Nikolái Gogol, Taras Bulba
En el lago Svetloyar de Rusia, durante la noche, cuando la naturaleza se ha recogido en su madriguera y los hombres descansan —y ni el rayo sonámbulo de la Luna cruje al desparramarse—, se oye el doblar de las campanas de la ciudad de Kítez, en el óblast (comarca) de Nizhni Nóvgorod, un importante enclave comercial bajomedieval, también interesante para el lector moderno por las bylinas o poemas épicos compilados con el nombre de ciclo de Nóvgorod.
Poco después de que la ciudad de Kítez fuera fundada en 1189 por Yuri II, los mongoles, capitaneados por Batu Kan, sorprendidos por la existencia de una ciudad sin murallas, trataron de asediarla, pero Kítez se hundió tras una cortina de agua y desapareció ante los ojos de los invasores.
La leyenda fue recuperada en el siglo XVIII y se considera que provenía de fuentes de viejos creyentes, una facción cristiana que se oponía al control de la iglesia ortodoxa por parte del estado. Kítez recuerda a ciudades míticas o semimíticas como la Atlántida, que, por otro lado, se asocia al Palacio de Cnossos (Creta), también desprovisto de murallas. La necesidad de protegerse es una manifestación moral y política significativa: es una llamada a la defensa y por lo tanto también al ataque. Solo tiene sentido un mundo erizado de armas en un contexto bélico y como resultado de una tradición militar. Los viejos creyentes solo oraban.
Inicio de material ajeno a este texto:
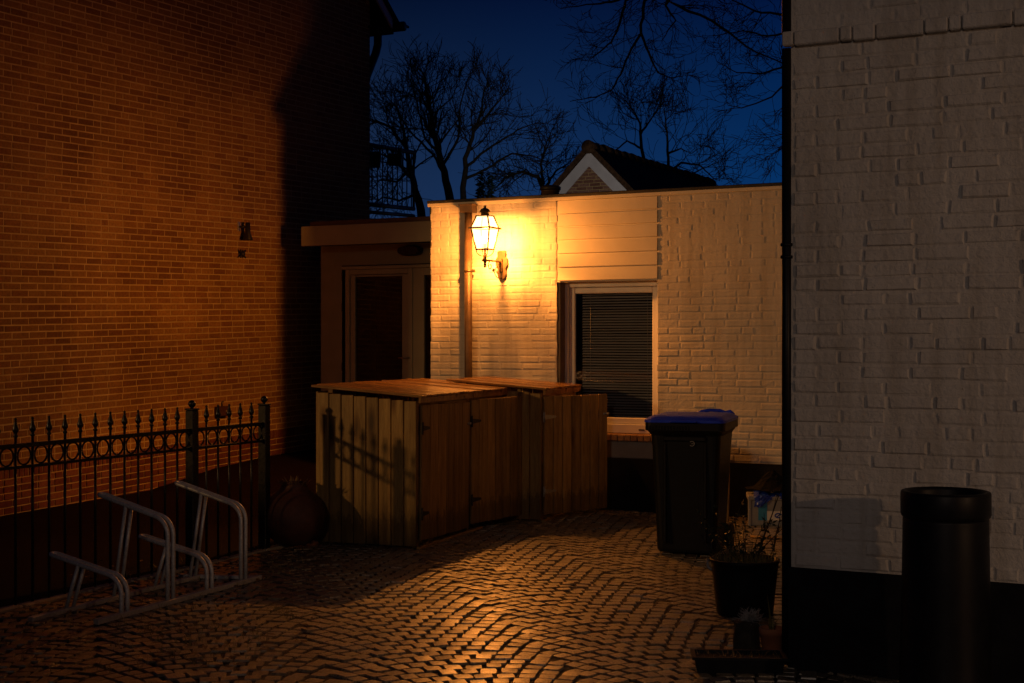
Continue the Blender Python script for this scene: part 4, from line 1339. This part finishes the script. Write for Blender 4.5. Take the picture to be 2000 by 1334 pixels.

Su fe era suficiente para hallar la salvación.
El romántico Rimski-Kórsakov, miembro del grupo de compositores rusos conocido como Los Cinco —el más popular para un público amplio es Músorgski, cuya Noche en el monte pelado aparecía en el filme de Walt Disney Fantasía—, dedicó una obra a la leyenda de la ciudad invisible de Kítez, estrenada en 1907. Asimismo, Ivan Ivanov-Vano y Yuri Norstein —probablemente el mejor animador de todos los tiempos— usaron un fragmento de la ópera de Kórsakov para componer un intenso cortometraje a partir de pinturas bizantinas, acorde con la iconografía de aquellos que se defendieron de los tártaros.
No se trata de rememorar todas las novelas rusas (léase Hadyi Murad, de Lev Tólstoi) que versan sobre el conflicto entre mongoles y cristianos ortodoxos; ni sobre la oportunidad que ofrece cualquier animación de Norstein para declarar definitivamente su superioridad en todos los sentidos.
Es la ficción heterocósmica, la del otro mundo imaginado y deseable, lo que hace de Kítez una ciudad representativa. Se trata de su posesión, de convertirla en el objeto del celo, la renuncia y el sacrificio; de ser la hipóstasis, la revelación, de aquello que tiene el ser humano de más irreductible. No es el yo —que no existe—, sino la conciencia de aquella de la que habla Taras Bulba en la cita: «el lugar al que pertenece el alma». No es la patria; es eso que la patria solo aspira a materializar en lo fantástico. La patria común puede ser de cualquiera, pero ella es solo de uno mismo, por eso se afirma corriendo el riesgo de perder la vida. También hay que tener fe.